Commentary
by Steve Sternberg, Yesterday, 9:15 AM
The headline of this article is not really accurate, but many will just see the headline, so I’m getting a lot of people to get the message I want them to get. It’s still more accurate than many of the articles and columns proclaiming the decline of television viewing that always surface right before (and during) the upfront buyng/selling season.
I’ve had many debates with my editor friends at both print and online outlets about their responsibility reporting dubious research claims as “fact.”
But this is really only marginally a press problem. As long as they have a credible source, and present the data sourced and quoted, they’re off the hook -- regarding the content of the story at least. Working under daily deadlines, they have neither the time nor the resources to vet every claim.

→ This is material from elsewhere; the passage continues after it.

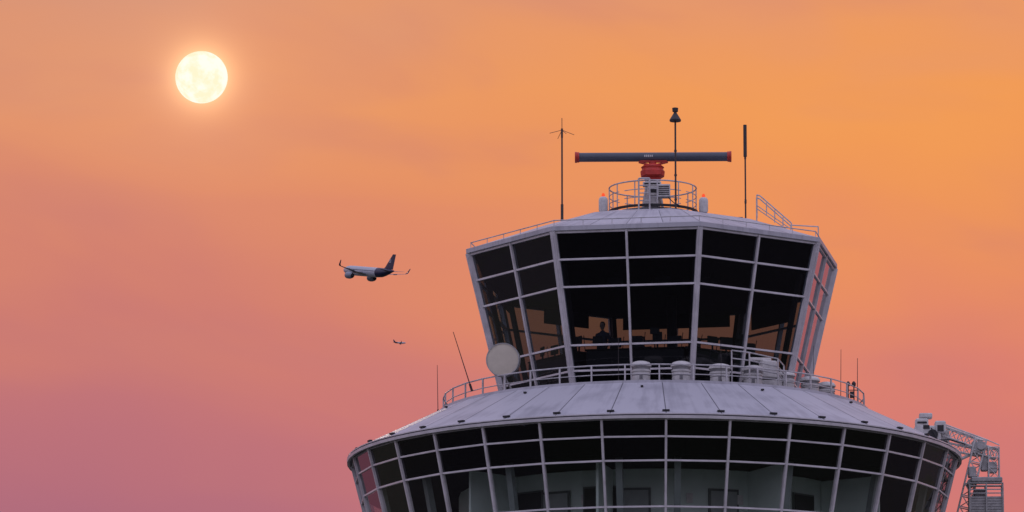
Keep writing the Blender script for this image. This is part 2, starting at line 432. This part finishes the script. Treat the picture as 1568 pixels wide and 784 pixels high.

They simply report what people say. I would not want the editors of MediaPost to question every research-based claim I make. If someone has a problem with it, let them say so in the comments section, or write their own article.
I do think, however, that reporters who have been covering this business for years shouldn’t pretend they know nothing about these topics. When they do use some of these mediocre or agenda-based research studies, they should at least quote a more objective source within the same story (I, and several other research executives I know, would gladly offer our services in this regard).
Several years ago, my colleague, Sharianne Brill and I were co-chairs of the Council For Research Excellence’s Media Consumption and Engagement Committee.
Along with some of the best research minds in the business (buyers, sellers, and advertisers) we helped develop the landmark Video Consumer Mapping Study.
There were two tidbits that came out of this study that did not receive much press. First, when asked about their media behavior, people dramatically overstate their online usage and understate their TV usage.
I recall after the study we asked the participants about their media behavior. One person was asked how much time she spends on her smartphone. She thought it was at least two to three hours a day. It was actually about 20 minutes. And this was someone who knew we had just observed her actual media usage. People simply have no real idea about how much time per day they spend using different media devices.
The second point, which came as a surprise to me, was that Nielsen data for broad usage levels (total people, adults 18-49) was remarkably similar to the results of the observational data. This started to change as the demo groups got smaller, but for the broad categories it was spot on.
I only bring this up because when it comes to determining whether TV viewing is shifting, I much prefer to rely on Nielsen data and its Total Audience Report than studies done by companies that benefit from people thinking TV viewing is declining, while alternate sources are growing unabated.
In reality, television viewing is down by 3% from last year, while video viewing on Internet, smartphone, and multimedia devices combined is up by 45%. Misleading statistics considering their vastly different starting points. A more telling statistic is that 91% of all video viewing is still to traditional TV (and more than 90% of that is live viewing).
Even among the under-25 crowd, more than 80% of viewing is still to traditional television.
Another way to look at it is that viewers spend nearly 5 ½ hours per day watching television, compared to about 25 minutes per day watching video on the Internet and smartphones combined.
Television viewing, while not immune to the many other sources available to consumers, is still dominant and quite healthy thank you.
What’s the bottom line here? When seeing headlines proclaiming or predicting the downfall of traditional television, read the entire article and note the source.